General considerations
- Are acronyms given in full when used for the first time?
- Are the minutes clear, written in plain English, unambiguous and easy to follow?
- Are any decisions clearly identified?
- Are the actions points clearly identified?
- Are actions clearly assigned to individuals/groups and timescale recorded?
- Could someone not on the governing board reading the minutes understand the business of the meeting?
- Can items be tracked from the agenda to the minutes, and from meeting to meeting (rolling action log)?
- Would the minutes stand up to scrutiny in a court of law?
- Does the choice of font type, size and general formatting help governors access the information quickly?
- Has consideration been given to decide on items of confidentiality?
- Are pages numbered (1 of 3, 2 of 3 etc)?
Once the minutes of the previous meeting are approved as a true record:
- Is the signature of the chair and date included at the end, and are all loose leaved pages initialled and dated?
- Has the document been (re)named ‘approved minutes’ for clarity and stored in an easily accessible electronic format (eg pdf). Have any previous draft versions been removed from the governors’ / school’s filing system to ensure they are not referred to in error?
Part II Minutes
During its discussion, a governing board may decide that an item under discussion is to be deemed confidential and 'put into Part 2' (boards usually use Roman numerals, ie Part II. ) The law (for maintained schools) says that the governing body may exclude from any item required to be made available, any material relating to:
(a) a named person who works, or who it is proposed should work, at the school;
(b) a named pupil at, or candidate for admission to, the school; or
(c) any other matter that, by reason of its nature, the governing body is satisfied should remain confidential.
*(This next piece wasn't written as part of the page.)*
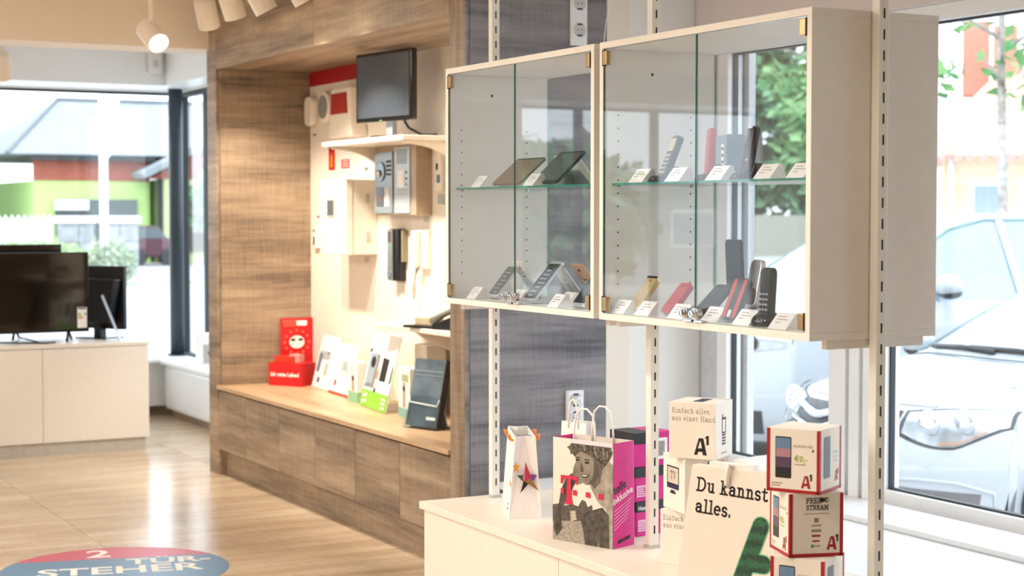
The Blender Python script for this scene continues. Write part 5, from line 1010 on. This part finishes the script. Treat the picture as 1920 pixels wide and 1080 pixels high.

It is good practice for 'Part II items' to be the last agenda item. This is because staff governors (and other governors who are also staff) will typically need to withdraw before Part II items are discussed (there is potential conflict of interest). By having these items at the end, staff can simply leave the meeting early. Also, it would be expected that any other attendees (ie non-governors) would withdraw when Part II items are under discussion. The clerk would only be required to withdraw if it were his/her role up for discussion.
Minuting Part II items:
- These should be minuted in a separate document, with all the relevant heading and attendance information at the top. The document should be clearly marked Part II Minutes: Items deemed Confidential. Any associated documents should also be named as Part II: Deemed Confidential.
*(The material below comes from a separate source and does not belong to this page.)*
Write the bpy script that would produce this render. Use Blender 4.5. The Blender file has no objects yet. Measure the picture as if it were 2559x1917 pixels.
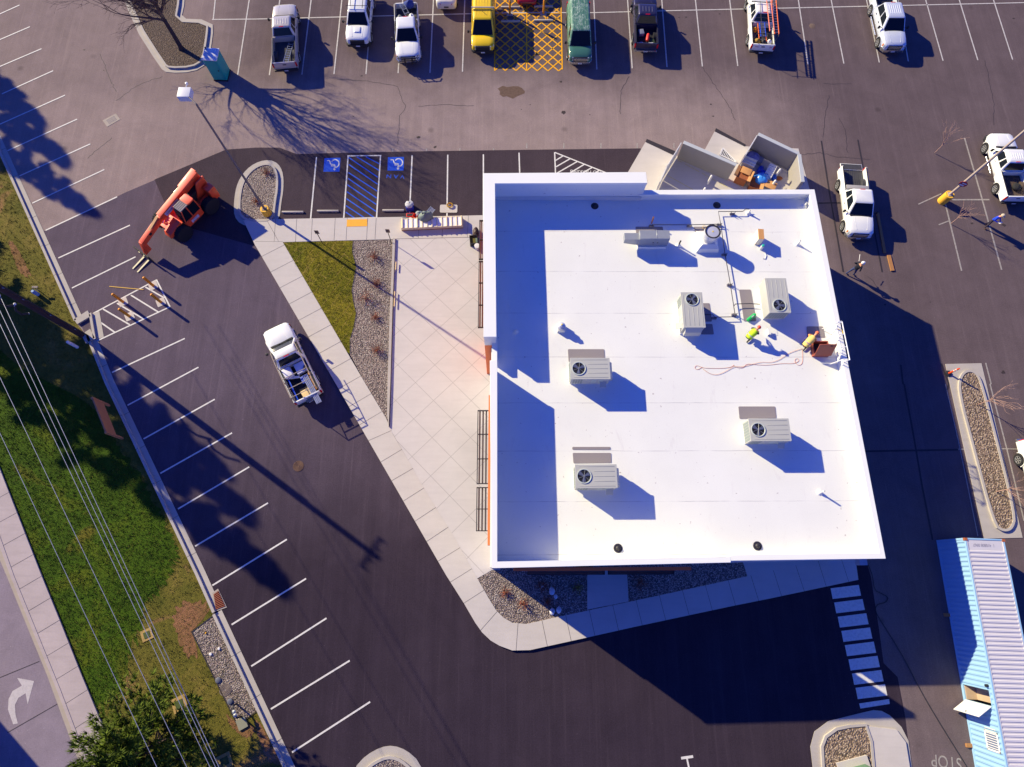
import bpy, bmesh, math, random
import numpy as np
from mathutils import Vector, Matrix
R = math.radians
sc = bpy.context.scene
col = sc.collection
rnd = random.Random(7)

# ------------------------------------------------------------------ camera: a drone 41 m up, looking down and a little north
CX, CY, FPX, H = 1279.5, 958.5, 1530.0, 41.0
_d = Vector((1258.0 - CX, -(1438.0 - CY), -FPX)).normalized()
_up = -_d
_y = (Vector((0, 1, 0)) - _up * _up[1]).normalized()
_x = _y.cross(_up)
ROT = Matrix((_x, _y, _up))                       # camera axes -> world axes
cam = bpy.data.cameras.new('drone_camera')
cam.sensor_width = 36.0
cam.lens = FPX / 2559.0 * 36.0
cam.clip_start, cam.clip_end = 0.5, 1500
co = bpy.data.objects.new('drone_camera', cam)
col.objects.link(co)
co.matrix_world = Matrix.Translation((0, 0, H)) @ ROT.to_4x4()
sc.camera = co

# ------------------------------------------------------------------ sky and sun (low winter sun from the north-west of the frame)
SUN_EL, SUN_AZ = R(25.0), R(145.0)
world = bpy.data.worlds.new('World')
sc.world = world
world.use_nodes = True
nt = world.node_tree
sky = nt.nodes.new('ShaderNodeTexSky')
sky.sky_type = 'NISHITA'
sky.sun_disc = False
sky.sun_elevation = SUN_EL
sky.sun_rotation = R(-55)
sky.ozone_density = 10
sky.dust_density = 0.3
tint = nt.nodes.new('ShaderNodeMix')               # the camera's cold white balance of the open sky
tint.data_type, tint.blend_type = 'RGBA', 'MULTIPLY'
tint.inputs[0].default_value = 1.0
tint.inputs[7].default_value = (.34, .385, 1.03, 1)
nt.links.new(sky.outputs[0], tint.inputs[6])
nt.links.new(tint.outputs[2], nt.nodes['Background'].inputs[0])
nt.nodes['Background'].inputs[1].default_value = 0.125
sun = bpy.data.lights.new('sun', 'SUN')
sun.energy, sun.angle, sun.color = 5.0, R(0.5), (1, .87, .55)
so = bpy.data.objects.new('sun', sun)
col.objects.link(so)
SD = Vector((math.cos(SUN_AZ) * math.cos(SUN_EL), math.sin(SUN_AZ) * math.cos(SUN_EL), math.sin(SUN_EL)))
so.rotation_euler = SD.to_track_quat('Z', 'Y').to_euler()
sc.view_settings.view_transform = 'Standard'
sc.view_settings.look = 'None'
sc.view_settings.exposure = 0.76
sc.view_settings.gamma = 1
sc.view_settings.use_curve_mapping = False

# ------------------------------------------------------------------ helpers
def at(px, py, z=0.0):
    """point of the place at height z that the photograph (2559 x 1917) shows at px, py"""
    w = ROT @ Vector((px - CX, -(py - CY), -FPX))
    t = (H - z) / -w.z
    return Vector((w.x * t, w.y * t, z))
def a2(px, py, z=0.0):
    v = at(px, py, z)
    return (v.x, v.y)
K = 640 / 2209.0
TX, TY = (0, 640, 1280, 1919), (0, 480, 960, 1437)
def tl(c, r, *pts):
    """points read off an enlarged tile of the photograph -> photograph pixels"""
    return [(TX[c] + x * K, TY[r] + y * K) for x, y in pts]
def px(r, g, b):
    """surface colour from how it looks in the sun"""
    f = lambda v, k: min(.85, ((v / 255 / 12.92) if v < 10.3 else ((v / 255 + .055) / 1.055) ** 2.4) / k)
    return (f(r, 1.09), f(g, 1.08), f(b, 1.22))

def tag(o, label=None, cat=None, group=None, kind=None):
    if label: o['label'] = label
    if cat: o['category'] = cat
    if group: o['group'] = group
    if kind: o['kind'] = kind
    return o
def thing(name, loc, label, cat, rz=0.0, group=None):
    o = bpy.data.objects.new(name, None)
    col.objects.link(o)
    o.empty_display_size = .2
    o.location = loc
    o.rotation_euler = (0, 0, rz)
    return tag(o, label, cat, group)
def kids(o): return [c for c in col.objects if c.parent == o]
def copy_tree(o, parent=None):
    c = o.copy()
    col.objects.link(c)
    c.parent = parent
    for ch in kids(o): copy_tree(ch, c)
    return c
def dup(o, loc, rz=0.0, label=None):
    c = copy_tree(o)
    c.location = loc
    c.rotation_euler = (0, 0, rz)
    if label: c['label'] = label
    return c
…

- Circumstances impacting on individuals may be under discussion in Part II but the person reporting to the board (eg the headteacher) would not name these individuals; instead, the discussion would refer to ‘a member of staff’ or ‘a child whose parents are appealing for a place at the school’ etc. Clerks should be aware that Part II items wouldn't necessarily be exempt from a Subject Access Request; ie this is a matter of whether there is inclusion of personal data that the individual had a right to see, or not (ie the decision would fall under GDPR). Similarly a Freedom of Information request from a third party would not automatically fail - it would be up to the Information Commissioner's Office (ie not the school) to ultimately decide. In any event, Part II Items should not be discussed in a way that identifies individuals, as this is not necessary for governance (strategic level) business. The exception would be for governor panel meetings (ie complaint review panels / staff grievance panels / staff conduct and appeals panels / pupil exclusion review panels etc) where the invited parties would of course be identifiable in the minutes taken (however, if there are other children referred to, for example in event logs being provided as part of the evidence under consideration, their names should be redacted - use instead of 'child A', 'child B' etc can helpful for clarity.)
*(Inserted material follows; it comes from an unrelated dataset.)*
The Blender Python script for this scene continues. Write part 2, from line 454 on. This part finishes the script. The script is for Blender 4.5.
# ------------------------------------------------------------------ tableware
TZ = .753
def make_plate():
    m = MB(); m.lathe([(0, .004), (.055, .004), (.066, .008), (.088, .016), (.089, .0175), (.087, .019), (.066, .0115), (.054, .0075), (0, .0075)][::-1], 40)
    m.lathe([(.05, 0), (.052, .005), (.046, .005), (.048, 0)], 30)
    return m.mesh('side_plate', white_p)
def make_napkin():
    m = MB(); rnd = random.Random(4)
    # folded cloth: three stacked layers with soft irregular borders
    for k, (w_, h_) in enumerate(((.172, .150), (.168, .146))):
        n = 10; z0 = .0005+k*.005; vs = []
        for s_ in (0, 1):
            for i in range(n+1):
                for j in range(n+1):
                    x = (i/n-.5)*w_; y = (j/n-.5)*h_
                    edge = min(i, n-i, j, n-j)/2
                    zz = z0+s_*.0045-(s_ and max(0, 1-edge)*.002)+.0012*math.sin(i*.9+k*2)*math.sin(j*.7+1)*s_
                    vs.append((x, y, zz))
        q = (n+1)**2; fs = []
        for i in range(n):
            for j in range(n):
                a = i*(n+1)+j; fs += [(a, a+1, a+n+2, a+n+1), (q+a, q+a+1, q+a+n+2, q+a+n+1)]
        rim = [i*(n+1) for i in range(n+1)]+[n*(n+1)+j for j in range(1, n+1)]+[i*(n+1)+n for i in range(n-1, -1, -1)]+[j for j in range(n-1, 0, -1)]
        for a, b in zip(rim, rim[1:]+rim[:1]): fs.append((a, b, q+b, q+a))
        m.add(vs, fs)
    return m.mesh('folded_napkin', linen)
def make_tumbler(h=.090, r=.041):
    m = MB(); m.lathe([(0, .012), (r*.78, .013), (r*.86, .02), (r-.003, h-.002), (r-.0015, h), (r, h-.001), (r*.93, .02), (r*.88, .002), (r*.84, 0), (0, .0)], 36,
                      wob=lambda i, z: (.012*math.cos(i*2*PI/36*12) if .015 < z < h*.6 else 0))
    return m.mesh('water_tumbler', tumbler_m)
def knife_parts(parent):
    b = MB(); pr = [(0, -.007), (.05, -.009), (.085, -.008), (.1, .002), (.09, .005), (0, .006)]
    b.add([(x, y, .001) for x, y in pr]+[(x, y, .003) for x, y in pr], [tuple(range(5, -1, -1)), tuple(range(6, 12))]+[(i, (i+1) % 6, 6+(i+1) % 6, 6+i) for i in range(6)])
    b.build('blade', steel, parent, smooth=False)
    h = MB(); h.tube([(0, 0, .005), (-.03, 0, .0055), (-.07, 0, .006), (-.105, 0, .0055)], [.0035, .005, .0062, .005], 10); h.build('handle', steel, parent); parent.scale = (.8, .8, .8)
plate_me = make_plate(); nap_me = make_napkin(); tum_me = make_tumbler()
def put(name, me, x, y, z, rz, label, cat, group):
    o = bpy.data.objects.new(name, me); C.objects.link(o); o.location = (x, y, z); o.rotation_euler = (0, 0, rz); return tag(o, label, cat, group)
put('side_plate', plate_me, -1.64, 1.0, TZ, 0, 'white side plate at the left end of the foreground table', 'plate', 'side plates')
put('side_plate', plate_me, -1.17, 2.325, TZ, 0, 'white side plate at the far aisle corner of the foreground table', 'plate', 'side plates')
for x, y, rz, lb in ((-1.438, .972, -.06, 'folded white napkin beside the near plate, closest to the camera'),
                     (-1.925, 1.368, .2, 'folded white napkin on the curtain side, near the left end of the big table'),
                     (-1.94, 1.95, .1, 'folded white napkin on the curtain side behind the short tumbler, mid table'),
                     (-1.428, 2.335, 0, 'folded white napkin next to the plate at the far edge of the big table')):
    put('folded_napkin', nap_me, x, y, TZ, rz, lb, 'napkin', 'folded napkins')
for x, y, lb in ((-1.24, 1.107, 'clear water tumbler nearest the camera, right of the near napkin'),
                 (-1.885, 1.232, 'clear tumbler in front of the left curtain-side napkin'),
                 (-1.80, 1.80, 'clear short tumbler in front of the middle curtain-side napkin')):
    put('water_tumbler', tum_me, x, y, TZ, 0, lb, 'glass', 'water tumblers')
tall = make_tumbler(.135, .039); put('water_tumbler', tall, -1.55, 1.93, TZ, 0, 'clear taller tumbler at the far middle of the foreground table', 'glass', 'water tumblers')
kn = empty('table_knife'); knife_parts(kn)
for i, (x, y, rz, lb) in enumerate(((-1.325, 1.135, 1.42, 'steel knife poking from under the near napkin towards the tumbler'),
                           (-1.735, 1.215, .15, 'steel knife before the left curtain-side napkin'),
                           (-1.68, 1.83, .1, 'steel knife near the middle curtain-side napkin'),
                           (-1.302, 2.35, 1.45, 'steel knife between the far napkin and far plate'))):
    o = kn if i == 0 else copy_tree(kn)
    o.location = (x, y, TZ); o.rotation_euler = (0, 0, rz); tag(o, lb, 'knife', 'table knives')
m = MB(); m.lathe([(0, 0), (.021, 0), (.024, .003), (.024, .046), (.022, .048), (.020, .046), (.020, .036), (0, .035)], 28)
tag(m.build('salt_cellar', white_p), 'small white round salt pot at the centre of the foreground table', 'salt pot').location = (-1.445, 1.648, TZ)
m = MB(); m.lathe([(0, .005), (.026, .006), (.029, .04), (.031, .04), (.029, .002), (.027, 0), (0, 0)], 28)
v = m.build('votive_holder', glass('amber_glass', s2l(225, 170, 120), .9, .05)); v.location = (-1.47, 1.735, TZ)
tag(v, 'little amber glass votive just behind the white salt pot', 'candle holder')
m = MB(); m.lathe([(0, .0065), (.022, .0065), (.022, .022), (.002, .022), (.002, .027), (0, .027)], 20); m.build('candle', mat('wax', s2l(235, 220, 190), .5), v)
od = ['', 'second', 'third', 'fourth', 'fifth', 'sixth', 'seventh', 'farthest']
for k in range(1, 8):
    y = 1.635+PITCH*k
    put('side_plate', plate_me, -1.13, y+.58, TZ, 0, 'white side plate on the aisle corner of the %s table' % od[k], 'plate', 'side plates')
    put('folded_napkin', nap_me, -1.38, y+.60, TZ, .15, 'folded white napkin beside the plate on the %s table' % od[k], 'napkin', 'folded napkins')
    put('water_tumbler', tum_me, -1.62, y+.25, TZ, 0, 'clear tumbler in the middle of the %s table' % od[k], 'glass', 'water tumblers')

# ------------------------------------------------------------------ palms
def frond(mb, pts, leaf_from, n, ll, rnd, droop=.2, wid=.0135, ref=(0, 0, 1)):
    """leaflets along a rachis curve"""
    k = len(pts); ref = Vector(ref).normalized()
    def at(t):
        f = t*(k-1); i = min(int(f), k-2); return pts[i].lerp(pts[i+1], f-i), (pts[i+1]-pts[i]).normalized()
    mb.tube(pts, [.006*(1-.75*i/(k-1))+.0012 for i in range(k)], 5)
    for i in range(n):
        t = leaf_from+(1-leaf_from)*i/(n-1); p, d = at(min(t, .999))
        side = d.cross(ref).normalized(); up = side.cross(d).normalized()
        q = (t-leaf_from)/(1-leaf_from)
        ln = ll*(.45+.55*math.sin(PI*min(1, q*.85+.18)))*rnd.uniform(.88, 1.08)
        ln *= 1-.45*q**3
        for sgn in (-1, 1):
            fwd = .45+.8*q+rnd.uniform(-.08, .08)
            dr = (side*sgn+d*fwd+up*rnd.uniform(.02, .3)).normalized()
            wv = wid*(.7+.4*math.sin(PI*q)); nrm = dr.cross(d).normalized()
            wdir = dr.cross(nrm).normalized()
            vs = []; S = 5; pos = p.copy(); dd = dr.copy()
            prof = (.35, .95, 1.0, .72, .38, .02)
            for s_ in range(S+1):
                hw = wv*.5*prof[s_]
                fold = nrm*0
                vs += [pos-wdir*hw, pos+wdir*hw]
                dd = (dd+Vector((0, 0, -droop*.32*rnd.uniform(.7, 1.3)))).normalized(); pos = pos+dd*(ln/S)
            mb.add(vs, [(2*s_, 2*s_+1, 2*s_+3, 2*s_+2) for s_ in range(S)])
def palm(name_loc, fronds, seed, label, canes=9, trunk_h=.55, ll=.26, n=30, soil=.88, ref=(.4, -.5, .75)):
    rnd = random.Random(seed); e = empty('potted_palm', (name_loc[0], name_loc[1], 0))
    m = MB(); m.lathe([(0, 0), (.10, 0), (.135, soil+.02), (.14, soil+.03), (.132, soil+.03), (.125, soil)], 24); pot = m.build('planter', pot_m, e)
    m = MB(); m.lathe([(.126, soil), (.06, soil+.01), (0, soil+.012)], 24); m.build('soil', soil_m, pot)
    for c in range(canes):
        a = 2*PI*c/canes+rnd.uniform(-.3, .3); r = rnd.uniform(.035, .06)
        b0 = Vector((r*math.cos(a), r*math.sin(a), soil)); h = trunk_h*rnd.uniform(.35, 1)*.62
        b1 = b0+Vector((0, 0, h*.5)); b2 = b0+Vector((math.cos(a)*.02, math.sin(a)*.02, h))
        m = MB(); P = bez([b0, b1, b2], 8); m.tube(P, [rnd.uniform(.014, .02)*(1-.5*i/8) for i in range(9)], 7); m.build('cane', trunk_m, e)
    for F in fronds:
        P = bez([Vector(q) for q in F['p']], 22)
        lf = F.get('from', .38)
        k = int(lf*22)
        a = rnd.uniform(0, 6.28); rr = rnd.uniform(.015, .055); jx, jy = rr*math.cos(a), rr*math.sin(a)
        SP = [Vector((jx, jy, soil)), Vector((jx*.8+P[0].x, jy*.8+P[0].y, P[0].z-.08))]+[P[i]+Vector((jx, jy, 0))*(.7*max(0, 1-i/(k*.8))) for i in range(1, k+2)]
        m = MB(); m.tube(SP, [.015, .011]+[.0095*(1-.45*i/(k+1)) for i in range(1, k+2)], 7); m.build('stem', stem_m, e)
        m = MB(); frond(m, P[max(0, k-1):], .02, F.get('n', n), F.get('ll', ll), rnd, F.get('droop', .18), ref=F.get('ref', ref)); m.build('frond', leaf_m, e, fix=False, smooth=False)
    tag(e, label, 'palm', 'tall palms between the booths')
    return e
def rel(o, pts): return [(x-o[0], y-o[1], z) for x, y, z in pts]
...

- Storing Part II minutes: these need to be kept securely (ie paper copies kept in a locked file) and care must be taken with the circulation of draft and approved versions (ie use of password protect).
- Approval of Part II minutes: these minutes must also be approved as a true record of the Part II confidential part of the meeting, by the governors who were present, and should be signed by the chair. Minutes of panels form the record of the evidence that was ‘heard’ (ie the verbal representations, questions asked and answers given) before the parties withdrew and the governor panel discussed and reached its decision. Minutes of panel meetings should be approved as a true record by the panel members (they will form part of the documentation pack if there is an appeals process).
Post-meeting (good practice)
- Clerk to turn his/her notes taken at the meeting into the draft minutes asap (ideally within a week) and send these draft minutes to the chair of governors and headteacher for their review, whilst the meeting is still relatively fresh in memory.
- If you are new to a governing board, even if you are an experienced clerk, do ask specifically for support and input from the chair and headteacher for those first few sets of minutes. It takes time to get a feel for the dynamics and flow of a board's discussion and these individuals will help ensure those key points, which need to be in the minutes, are (in particular relating to key priorities that are being monitored over time - before you start working for a new board, it is worth reading through previous minutes so that you know what these are).
- Once comments have been received from chair and headteacher (agree a return deadline) the clerk can finalise the ‘draft minutes – for approval’. It is good practice to send this document to all governors as soon as possible (ideally within 2 weeks of the meeting) so that they can follow through with any actions they agreed to undertake. If at this point, you receive comments back from individual governors (e.g. typos) you can make those amendments. If you receive a comment / request for an amendment more than a typo - or that you are not sure about, you should discuss this with the chair.
- The ‘draft minutes – for approval’ document is sent out a second time, with the agenda and the other papers, at least 7 days in advance of the next governor meeting. If they are minutes from an FGB meeting, this would be with the agenda for the next FGB. If they are committee minutes this would be with the agenda for the next committee meeting. If there is an FGB meeting before the next committee meeting, the draft-for-approval committee minutes would normally be circulated with the FGB agenda ‘for governor information’ (ie to inform the discussion at the FGB) however the approval process for those committee minutes would typically wait for the next committee meeting.
- At the meeting where the minutes are up for approval, the chair of that meeting will ask whether the governors agree to approve the minutes as attached to the agenda? Hopefully the governors agree and the minutes are approved. The version - as was attached to the agenda- is then renamed ‘approved minutes’ and stored appropriately (e.g. pdf). The clerk would bring a paper copy to the meeting and ask the chair to sign / initial and date every loose leaf. This paper copy then goes in a file at the school.
The clerk would also minute (in the current meeting’s minutes) that “the minutes of the previous meeting on [date] were approved as a true record of the meeting and a copy was signed by the chair.”
If there is a request for a minor amendment which all agree should be made, then the clerk can minute, for example that “the minutes of the previous meeting on [date] were approved as a true record of the meeting subject to the following single amendment: item 4 ‘Key Stage 2’ should read ‘Key Stage 3’.” The draft-for-approval document can be changed to incorporate this small amendment and then saved as ‘approved’ as above. The hard copy can be handwritten amended by the chair and initialled on that change, as well as signed and dated as above.
If there is disagreement in terms of the minutes being a true record, hopefully this will have been raised in advance (the governors have had the document for some time, with it being reissued 7 days previously) and it will fall to the chair to resolve this. If it cannot be resolved without governor discussion then the chair will bring it to the meeting. If it isn’t resolvable inside the time available, then the minutes would be noted as having not been approved (and an action being for this to be resolved before the next meeting when the minutes will be re-brought for approval. This action would typically be owned by the chair to consult with the rest of the board and any involved parties, with the clerk in a supporting role.)